- _Instruction_: Repeat exactly the stretch of lines from the line containing "-.01), mat='leafdark', sin=(.55,.6))" through the line containing "# K2: dark leaf low in the middle", both included, and nothing else.

** START OF Recorded data **

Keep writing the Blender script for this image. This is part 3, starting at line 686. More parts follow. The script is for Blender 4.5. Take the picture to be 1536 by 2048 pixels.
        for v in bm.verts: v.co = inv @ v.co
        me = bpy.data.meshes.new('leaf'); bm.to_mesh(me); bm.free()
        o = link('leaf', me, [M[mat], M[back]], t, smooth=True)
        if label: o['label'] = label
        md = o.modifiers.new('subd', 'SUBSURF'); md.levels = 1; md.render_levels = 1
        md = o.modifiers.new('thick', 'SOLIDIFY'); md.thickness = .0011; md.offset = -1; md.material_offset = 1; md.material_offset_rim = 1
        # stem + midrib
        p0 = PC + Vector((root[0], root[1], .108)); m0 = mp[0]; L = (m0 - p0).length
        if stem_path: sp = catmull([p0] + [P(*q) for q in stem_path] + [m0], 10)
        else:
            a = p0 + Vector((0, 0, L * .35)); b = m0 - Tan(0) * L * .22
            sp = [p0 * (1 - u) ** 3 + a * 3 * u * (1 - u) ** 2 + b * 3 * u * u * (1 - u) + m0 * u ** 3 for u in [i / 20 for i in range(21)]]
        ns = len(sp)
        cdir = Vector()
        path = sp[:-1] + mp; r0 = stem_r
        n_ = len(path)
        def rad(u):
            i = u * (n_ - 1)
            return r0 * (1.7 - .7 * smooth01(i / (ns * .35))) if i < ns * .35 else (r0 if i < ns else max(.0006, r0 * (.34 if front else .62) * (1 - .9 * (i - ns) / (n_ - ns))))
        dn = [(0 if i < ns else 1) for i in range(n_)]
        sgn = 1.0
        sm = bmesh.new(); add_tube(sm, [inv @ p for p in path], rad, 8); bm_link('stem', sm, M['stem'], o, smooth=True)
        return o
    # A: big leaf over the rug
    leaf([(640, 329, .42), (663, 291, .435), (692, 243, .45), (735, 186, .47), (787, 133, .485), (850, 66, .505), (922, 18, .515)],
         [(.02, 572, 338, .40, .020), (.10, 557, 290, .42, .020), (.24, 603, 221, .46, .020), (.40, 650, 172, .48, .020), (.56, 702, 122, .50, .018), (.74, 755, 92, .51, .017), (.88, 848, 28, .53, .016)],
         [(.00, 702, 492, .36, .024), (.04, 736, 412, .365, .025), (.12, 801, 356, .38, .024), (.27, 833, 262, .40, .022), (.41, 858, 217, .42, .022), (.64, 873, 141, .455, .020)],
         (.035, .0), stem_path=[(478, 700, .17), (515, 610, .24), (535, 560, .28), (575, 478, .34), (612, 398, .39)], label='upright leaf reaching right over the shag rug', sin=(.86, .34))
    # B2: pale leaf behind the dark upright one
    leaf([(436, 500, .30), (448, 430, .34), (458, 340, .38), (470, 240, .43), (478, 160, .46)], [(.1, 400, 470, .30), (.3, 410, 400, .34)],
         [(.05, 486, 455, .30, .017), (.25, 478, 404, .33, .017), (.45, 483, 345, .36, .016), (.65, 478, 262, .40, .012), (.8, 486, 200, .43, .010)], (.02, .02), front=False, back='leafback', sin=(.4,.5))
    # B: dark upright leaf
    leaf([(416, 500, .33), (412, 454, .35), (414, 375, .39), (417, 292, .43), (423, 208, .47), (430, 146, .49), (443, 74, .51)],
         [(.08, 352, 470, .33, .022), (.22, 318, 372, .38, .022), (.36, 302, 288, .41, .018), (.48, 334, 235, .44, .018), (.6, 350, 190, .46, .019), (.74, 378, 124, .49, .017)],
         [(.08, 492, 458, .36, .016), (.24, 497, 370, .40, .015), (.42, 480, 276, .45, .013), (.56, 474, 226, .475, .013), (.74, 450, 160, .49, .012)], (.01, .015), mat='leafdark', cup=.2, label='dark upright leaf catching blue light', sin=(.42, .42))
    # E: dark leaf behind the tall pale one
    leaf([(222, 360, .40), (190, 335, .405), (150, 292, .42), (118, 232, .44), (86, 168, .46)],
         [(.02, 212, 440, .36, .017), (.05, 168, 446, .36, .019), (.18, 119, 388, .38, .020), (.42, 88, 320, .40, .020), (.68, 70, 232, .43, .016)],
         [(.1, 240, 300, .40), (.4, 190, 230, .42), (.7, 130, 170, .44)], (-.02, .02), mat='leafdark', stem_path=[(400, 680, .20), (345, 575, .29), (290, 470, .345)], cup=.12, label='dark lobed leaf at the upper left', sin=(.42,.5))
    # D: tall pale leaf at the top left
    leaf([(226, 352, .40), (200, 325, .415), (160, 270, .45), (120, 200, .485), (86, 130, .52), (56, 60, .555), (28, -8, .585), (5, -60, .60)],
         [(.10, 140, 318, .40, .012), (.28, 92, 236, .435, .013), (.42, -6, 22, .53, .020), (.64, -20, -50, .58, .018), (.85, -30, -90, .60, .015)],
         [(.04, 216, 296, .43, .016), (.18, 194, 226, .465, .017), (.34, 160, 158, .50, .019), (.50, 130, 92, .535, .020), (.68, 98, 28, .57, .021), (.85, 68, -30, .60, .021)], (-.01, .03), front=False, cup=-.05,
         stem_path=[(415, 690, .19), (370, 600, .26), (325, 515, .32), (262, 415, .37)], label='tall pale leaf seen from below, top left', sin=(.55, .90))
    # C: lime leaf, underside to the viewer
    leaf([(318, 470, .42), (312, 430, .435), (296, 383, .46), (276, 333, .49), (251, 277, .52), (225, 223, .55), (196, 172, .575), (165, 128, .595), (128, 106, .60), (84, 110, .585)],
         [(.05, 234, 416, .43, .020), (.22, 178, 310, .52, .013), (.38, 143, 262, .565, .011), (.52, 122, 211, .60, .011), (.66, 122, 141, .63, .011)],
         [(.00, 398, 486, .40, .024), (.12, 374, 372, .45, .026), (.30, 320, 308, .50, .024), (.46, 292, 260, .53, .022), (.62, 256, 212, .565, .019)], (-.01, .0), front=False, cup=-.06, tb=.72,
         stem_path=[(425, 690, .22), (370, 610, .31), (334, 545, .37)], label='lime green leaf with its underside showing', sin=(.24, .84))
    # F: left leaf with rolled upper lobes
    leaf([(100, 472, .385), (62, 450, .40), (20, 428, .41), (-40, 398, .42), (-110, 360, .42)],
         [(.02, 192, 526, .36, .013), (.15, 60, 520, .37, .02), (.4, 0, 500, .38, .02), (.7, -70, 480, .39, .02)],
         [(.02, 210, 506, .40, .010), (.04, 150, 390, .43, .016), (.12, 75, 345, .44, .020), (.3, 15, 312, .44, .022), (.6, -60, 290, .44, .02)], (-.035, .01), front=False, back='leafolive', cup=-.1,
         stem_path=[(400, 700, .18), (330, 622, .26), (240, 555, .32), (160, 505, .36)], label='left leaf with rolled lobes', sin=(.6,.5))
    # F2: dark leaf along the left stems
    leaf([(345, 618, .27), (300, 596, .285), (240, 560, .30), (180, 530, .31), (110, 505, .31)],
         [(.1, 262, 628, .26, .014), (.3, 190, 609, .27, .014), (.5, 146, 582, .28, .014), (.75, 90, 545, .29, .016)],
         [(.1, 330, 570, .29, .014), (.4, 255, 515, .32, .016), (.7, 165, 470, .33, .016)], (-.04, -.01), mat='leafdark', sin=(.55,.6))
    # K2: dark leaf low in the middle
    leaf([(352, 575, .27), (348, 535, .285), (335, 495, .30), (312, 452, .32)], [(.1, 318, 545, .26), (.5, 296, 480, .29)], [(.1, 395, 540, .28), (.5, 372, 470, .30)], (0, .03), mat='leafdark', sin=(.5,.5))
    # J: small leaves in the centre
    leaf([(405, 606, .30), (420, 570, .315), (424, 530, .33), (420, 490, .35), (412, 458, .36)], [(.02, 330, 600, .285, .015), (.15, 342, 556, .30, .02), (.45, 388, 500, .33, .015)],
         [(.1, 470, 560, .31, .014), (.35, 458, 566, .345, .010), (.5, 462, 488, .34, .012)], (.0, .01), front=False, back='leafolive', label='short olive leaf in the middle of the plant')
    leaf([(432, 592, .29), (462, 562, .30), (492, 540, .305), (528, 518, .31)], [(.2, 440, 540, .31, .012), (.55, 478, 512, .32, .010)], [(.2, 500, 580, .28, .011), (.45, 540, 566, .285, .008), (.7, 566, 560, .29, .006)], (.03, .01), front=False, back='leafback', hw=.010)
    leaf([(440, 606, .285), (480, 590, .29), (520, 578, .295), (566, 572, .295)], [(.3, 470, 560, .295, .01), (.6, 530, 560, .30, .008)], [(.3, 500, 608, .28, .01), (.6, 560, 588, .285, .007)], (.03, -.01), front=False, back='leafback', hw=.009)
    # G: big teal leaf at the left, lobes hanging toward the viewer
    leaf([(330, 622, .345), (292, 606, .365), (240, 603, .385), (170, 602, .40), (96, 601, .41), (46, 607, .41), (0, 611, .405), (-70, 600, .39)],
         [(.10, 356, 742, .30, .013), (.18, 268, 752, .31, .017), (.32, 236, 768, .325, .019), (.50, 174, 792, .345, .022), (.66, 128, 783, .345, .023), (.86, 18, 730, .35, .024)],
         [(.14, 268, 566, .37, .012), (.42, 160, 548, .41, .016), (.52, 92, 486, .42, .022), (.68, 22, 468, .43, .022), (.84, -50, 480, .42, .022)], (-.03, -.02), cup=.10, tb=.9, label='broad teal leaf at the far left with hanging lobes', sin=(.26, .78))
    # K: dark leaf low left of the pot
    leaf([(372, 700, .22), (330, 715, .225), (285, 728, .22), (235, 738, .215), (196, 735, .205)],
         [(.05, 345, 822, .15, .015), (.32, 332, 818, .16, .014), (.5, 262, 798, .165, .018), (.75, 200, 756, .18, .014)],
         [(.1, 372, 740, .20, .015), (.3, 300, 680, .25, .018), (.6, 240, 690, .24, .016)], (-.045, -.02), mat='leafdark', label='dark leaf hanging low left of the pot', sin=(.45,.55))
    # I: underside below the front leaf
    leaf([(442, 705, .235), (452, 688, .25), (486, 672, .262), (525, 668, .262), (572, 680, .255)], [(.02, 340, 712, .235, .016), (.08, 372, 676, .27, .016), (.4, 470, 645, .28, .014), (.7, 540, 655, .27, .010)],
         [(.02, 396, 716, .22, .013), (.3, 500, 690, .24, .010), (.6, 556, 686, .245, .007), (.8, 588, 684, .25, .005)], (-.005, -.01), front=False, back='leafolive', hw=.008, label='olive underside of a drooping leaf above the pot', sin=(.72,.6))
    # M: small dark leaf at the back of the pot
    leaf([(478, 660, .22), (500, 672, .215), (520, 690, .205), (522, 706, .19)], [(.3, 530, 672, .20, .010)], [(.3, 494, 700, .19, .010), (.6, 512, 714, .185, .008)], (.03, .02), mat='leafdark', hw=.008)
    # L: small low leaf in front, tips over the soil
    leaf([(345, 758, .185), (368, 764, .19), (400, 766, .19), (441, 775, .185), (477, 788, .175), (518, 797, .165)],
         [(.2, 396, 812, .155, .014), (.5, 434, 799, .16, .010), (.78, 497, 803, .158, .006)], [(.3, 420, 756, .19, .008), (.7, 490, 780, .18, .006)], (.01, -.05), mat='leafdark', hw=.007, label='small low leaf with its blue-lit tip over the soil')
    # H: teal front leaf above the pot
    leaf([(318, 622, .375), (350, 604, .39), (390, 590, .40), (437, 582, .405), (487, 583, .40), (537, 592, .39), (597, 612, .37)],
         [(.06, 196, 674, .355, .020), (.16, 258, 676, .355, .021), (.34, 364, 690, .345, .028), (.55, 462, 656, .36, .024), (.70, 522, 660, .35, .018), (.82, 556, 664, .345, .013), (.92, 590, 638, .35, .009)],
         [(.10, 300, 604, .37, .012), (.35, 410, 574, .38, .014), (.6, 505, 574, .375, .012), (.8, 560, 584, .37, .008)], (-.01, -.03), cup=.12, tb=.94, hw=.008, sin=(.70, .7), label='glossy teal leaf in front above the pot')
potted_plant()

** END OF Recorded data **

- _Final result_:
         [(.1, 330, 570, .29, .014), (.4, 255, 515, .32, .016), (.7, 165, 470, .33, .016)], (-.04, -.01), mat='leafdark', sin=(.55,.6))
    # K2: dark leaf low in the middle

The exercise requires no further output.